Keurig filed suit against Sturm alleging that customers using the Sturm cartridges in certain Keurig brewers infringed the method claims of the ’488 and ’938 patents, and that Sturm induced and contributed to that infringement.  Sturm argued patent exhaustion as an affirmative defense and moved for SJ of noninfringement.  The district court granted Sturm’s motion, determining that patent exhaustion was triggered by the initial sale of Keurig’s patented brewer that completely practiced the claimed invention.  Keurig appealed.
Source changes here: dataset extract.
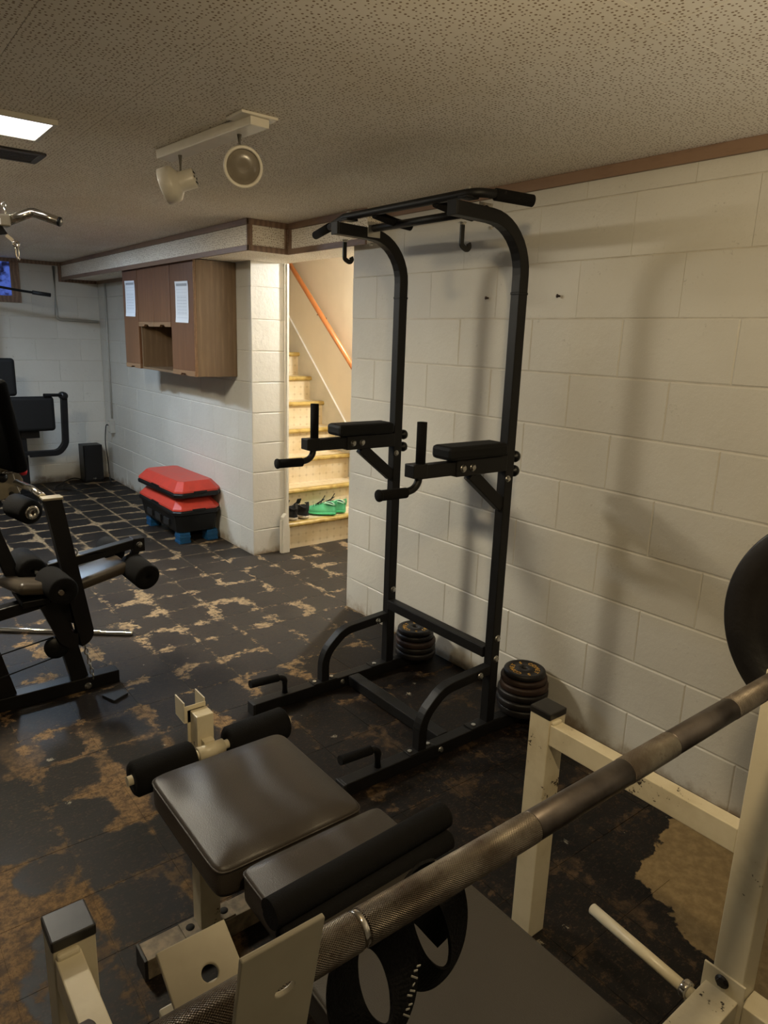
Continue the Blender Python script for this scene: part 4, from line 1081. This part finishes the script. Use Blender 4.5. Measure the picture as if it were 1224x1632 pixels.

“The doctrine of patent exhaustion has the effect of providing an efficient means for ensuring the termination of the patent right.  Permitting Keurig to recover multiple times on its patented brewers by holding Sturm or any other cartridge manufacturer liable for direct, induced, or contributory infringement based on the independent manufacture and sale of cartridges for use in those brewers would be contradictory to these policies and the law.”  Slip op. at 9 (citations omitted).

On appeal, Keurig argued that the district court erred by declining to apply the substantial embodiment test articulated by the Supreme Court in Quanta Computer, Inc. v. LG Electronics, Inc., 553 U.S. 617 (2008).  Keurig specifically argued that, “under the Quanta test, its rights were not exhausted because its brewers are capable of many uses that do not infringe the asserted method claims.”  Slip op. at 5.  Keurig further contended that “exhaustion must be adjudicated on a claim-by-claim basis” rather than on the patent as a whole.  Sturm responded by arguing that “the Quanta test was formulated to address an exhaustion issue based on the sale of unpatented items,” and therefore did not apply in this case because Keurig’s brewers were patented.  Sturm further argued that “use of Keurig’s brewers with a non-Keurig cartridge cannot constitute infringement because Keurig’s authorized sale of those brewers, which are covered by the asserted patents, exhausted Keurig’s rights.”  Id.

The Federal Circuit agreed with Sturm that the substantial embodiment test did not apply in this case because Keurig acknowledged that its brewers were commercial embodiments of the ’488 and ’938 patents.  The Court reasoned that “as the Supreme Court long ago held, ‘[W]here a person ha[s] purchased a patented machine of the patentee or his assignee, this purchase carrie[s] with it the right to the use of the machine so long as it [is] capable of use.’”  Id. at 7 (alterations in original) (quoting Quanta, 553 U.S. at 625).  Following this precedent, the Court held that “Keurig sold its patented brewers without conditions and its purchasers therefore obtained the unfettered right to use them in any way they chose.”  Id.  Therefore, “Keurig’s rights to assert infringement of the method claims of the ’488 and ’938 patents were exhausted by its initial authorized sale of Keurig’s patented brewers.”  Id.  The Court explained that the consumer’s use of different types of cartridges in a noninfringing way could not save Keurig’s method claims from exhaustion.  “Such an outcome would . . . be counter to the spirit of the doctrine of patent exhaustion because Keurig could control use of the brewers after it sold them.”  Id. at 8.  The Court further stated that patent exhaustion jurisprudence has been focused on “exhaustion of the patents at issue in their entirety, rather than the exhaustion of the claims at issue on an individual basis.”  Id. (citing Quanta, 553 U.S. at 634-35; United States v. Univis Lens Co., 316 U.S. 241, 249-50 (1942)).

Therefore, the Court affirmed the district court’s decision that Keurig’s asserted rights under the ’488 and ’938 patents were exhausted by the sale of the patented brewer.

Judge O’Malley concurred in the judgment that Keurig’s patent rights were exhausted.  Judge O’Malley disagreed with the majority decision that exhaustion should not be assessed on a claim-by-claim basis.  Judge O’Malley instead expressed a belief that “[t]here could be instances where assessing exhaustion on a claim-by-claim basis—the same way [the Court] conduct[s] almost every analysis related to patent law—would be necessary and appropriate.”  O’Malley Concurrence at 2.